I kinda didn’t like this movie. Vince Vaughn, who must have been paid a fortune from Google (the entire thing is really one big PR piece), wrote the screenplay which is way too formulaic and unoriginal. The film’s cameos (Will Ferrell, John Goodman, BJ Novak, Josh Gad and Rob Riggle all make appearances) are desperate and awkward, and do little to move the story along. While still a better comedy than their recent solo works, (does anyone even still remember The Watch or Hall Pass?) The Internship feels flat, repetitive and unneeded.

4/10 stars

Similar to: Accepted, The School of Rock, Cheaper By The Dozen



Upstream Color (2013)

17 May

Upstream Color isn’t simply a film which you go and see, but rather a film which one experiences.  And it was easily the most surreal, disturbing, emotional and provocative film experience I have had all year.  Shane Carruth, the mastermind behind the mind-melting 2004 Sundance hit Primer, wrote and directed this film, and he brings the same sense of mystery, ambiguity and cinematic exploration.

The film starts with a montage of sorts, displaying several boys collecting some sort of earthworms. We then skip around from a woman named Kris, a man named Jeff, a farmhouse with pigs, and a mysterious old man who enjoys recording different sounds.  We know something connects these characters, but we don’t really know what or how.  Upstream Color is a film that asks the audience questions that have no solid answers, thereby forcing us to come up with our own.
It’s also a film which tells its story through a visual language rather than a spoken one, following in the footsteps of films like The Tree of Life or 2001: A Space Odyssey.  Even if what we are seeing is senseless and bizarre, the cinematography is always beautiful, and the sounds and music of the film add to its unique and enchanting appeal. It is a real challenging film, both intellectually and emotionally, but never a dull one.

If you are someone who needs things explained and a concrete resolution to arrive by the time the credits roll  – this film will bore you to tears.  But if you want something different and can accept critical thinking, mystery, and open endings as an essential part of cinema, then I highly recommend Upstream Color.   I loved it.

9/10 stars

Similar to: The Tree of Life, 2001: A Space Odyssey, Antichrist 

The Great Gatsby (2013)

8 May

As the much anticipated adaptation of F. Scott Fitzgerald’s novel, The Great Gatsby is cool and fun to look at. DiCaprio is solid and charismatic, and fills the shoes of the timeless character Gatsby. Joel Edgerton and Carey Mulligan are also great and stand-out as some of the film’s highlights. With such a wonderful cast and a big-budget production, the movie had potential to be a modern touch on an epic period drama, following in the footsteps of films like An Education, A Single Man and O Brother Where Art Thou.

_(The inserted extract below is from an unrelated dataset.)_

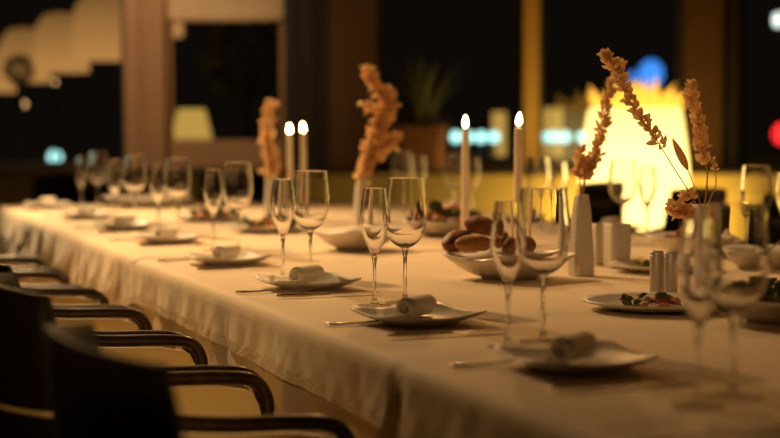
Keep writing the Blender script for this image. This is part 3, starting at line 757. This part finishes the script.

Unfortunately though, among all the glitz and shininess, the spirit and emotion of the novel become lost thanks to needless visuals (the 3D was overkill), a lengthy 150-minute running time and a soundtrack from Jay-Z and Lana del Rey.

In other words, what could have been a classic American film adaptation of a beloved novel gets dumbed down specifically for the YOLO generation, and ends up feeling and looking more like a music video that plays on repeat for way too long.